Thanking the people behind Spyder 4
This blogpost was originally published on the Quansight Labs website.
After more than three years in development and more than 5000 commits from 60 authors around the world, Spyder 4 finally saw the light on December 5, 2019! I decided to wait until now to write a blogpost about it because shortly after the initial release, we found several critical performance issues and some regressions with respect to Spyder 3, most of which are fixed now in version 4.1.3, released on May 8th 2020.
This new release comes with a lengthy list of user-requested features aimed at providing an enhanced development experience at the level of top general-purpose editors and IDEs, while strengthening Spyder’s specialized focus on scientific programming in Python. The interested reader can take a look at some of them in previous blog posts, and in detail in our Changelog. However, this post is not meant to describe those improvements, but to acknowledge all people that contributed to making Spyder 4 possible.
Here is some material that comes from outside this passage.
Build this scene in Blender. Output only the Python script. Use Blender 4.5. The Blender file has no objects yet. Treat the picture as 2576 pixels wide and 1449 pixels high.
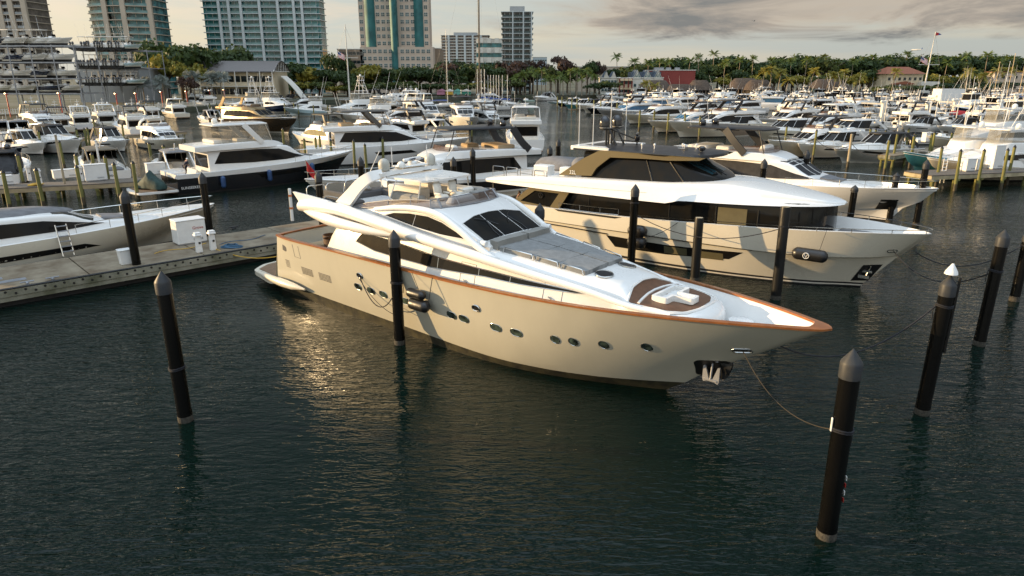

Spyder 4 is the first version developed with financial support from multiple companies and organizations, as well as donations by the international user community. However, as a project, we couldn’t have been able to reach the level of maturity needed to receive and handle that support without the pivotal opportunities Travis Oliphant, former CEO of Anaconda and current leader of Quansight, gave me to work in Scientific Python. Thanks to him, I became part of Anaconda Inc. in 2015; I was able to hire a small small team to improve Spyder within Anaconda in late 2016; and I was hired by Quansight to work solely on Spyder in 2018. As with other projects in our ecosystem, such as Bokeh, Dask and Numba, Spyder benefited immensely from Travis’ trust in the role these efforts and ours could play in the future. He certainly believed in the vision their maintainers worked so hard to make a reality, even if their beginnings were humble and their chances of survival uncertain. Therefore, my first big acknowledgment is to Travis: thanks for giving us a chance!
I also want to thank our community for its continued support. As I’ve witnessed during my years as Spyder’s lead developer, many newbies and veterans alike keep choosing Spyder as their primary tool for scientific programming in Python. It’s really you, the members of this fantastic community, which keep Spyder relevant in a highly competitive field by using and contributing back to it. Furthermore, when the future looked grim, after my team and I were let go from Anaconda at the end of 2017 (not by Travis’ decision), a lot of users came to our rescue by making donations through our Open Collective page. That, and a NumFOCUS development grant we received the next year, filled us with confidence and allowed us to continue with Spyder’s development in 2018, even after losing part of our team in the process.
Last year it was also a pleasant surprise to learn that several companies were interested in seeing Spyder prosper and thrive. Through Quansight Labs and its Community Work Order concept, we were able to sign contracts with two of them: TDK-Micronas and Kite. Their support was critical to finish Spyder 4 because it allowed me to hire most of my old Anaconda team back, plus two new additions, to work full-time on the project. Therefore, I can’t thank them enough for showing up just at the right time!
And finally, even when I am often seen as the public face of Spyder, due to my presence in our issue tracker and Stack Overflow, it’s really the Spyder team that is in charge of implementing new features and fixing most bugs. So my last round of acknowledgments goes to them. I was fortunate enough to convince some of the most talented Colombian software developers to work for the project, and to attract the interest of several other equally accomplished developers from around the world. All of them did a hell of a job in this release!
Jean-Sébastien Gosselin contributed our new Plots pane in its entirety; Quentin Peter did a complete re-architecting of our IPython console, which enabled numerous improvements to our debugger; Jitse Niesen added auto-saving functionality to our editor; Brian Olsen contributed the initial implementation of the runcell
command; and CAM Gerlach made significant improvements to our documentation.
Gonzalo Peña-Castellanos helped us to greatly improve the user experience of code completion and linting in the editor, implemented most of the enhancements to the Files pane, and refactored and improved our configuration system; Edgar Margffoy single-handedly created a client to support the same protocol used by VSCode to provide completion and linting for lots of programming languages, added code snippet completions and vastly improved code folding in the editor; Daniel Althviz developed the necessary infrastructure to install and use Kite smoothly within Spyder, and added the new object viewer to the Variable Explorer.
Finally, our junior developers, Stephannie Jimenez and Juanita Gomez, although still finding their way around our complex codebase, managed to make important contributions, such as improving the icons we use per file type in Files (Juanita), and allowing users to run code in an external system terminal on macOS (Stephannie).
I hope you all enjoy the results of this massive effort! And happy Spydering!!!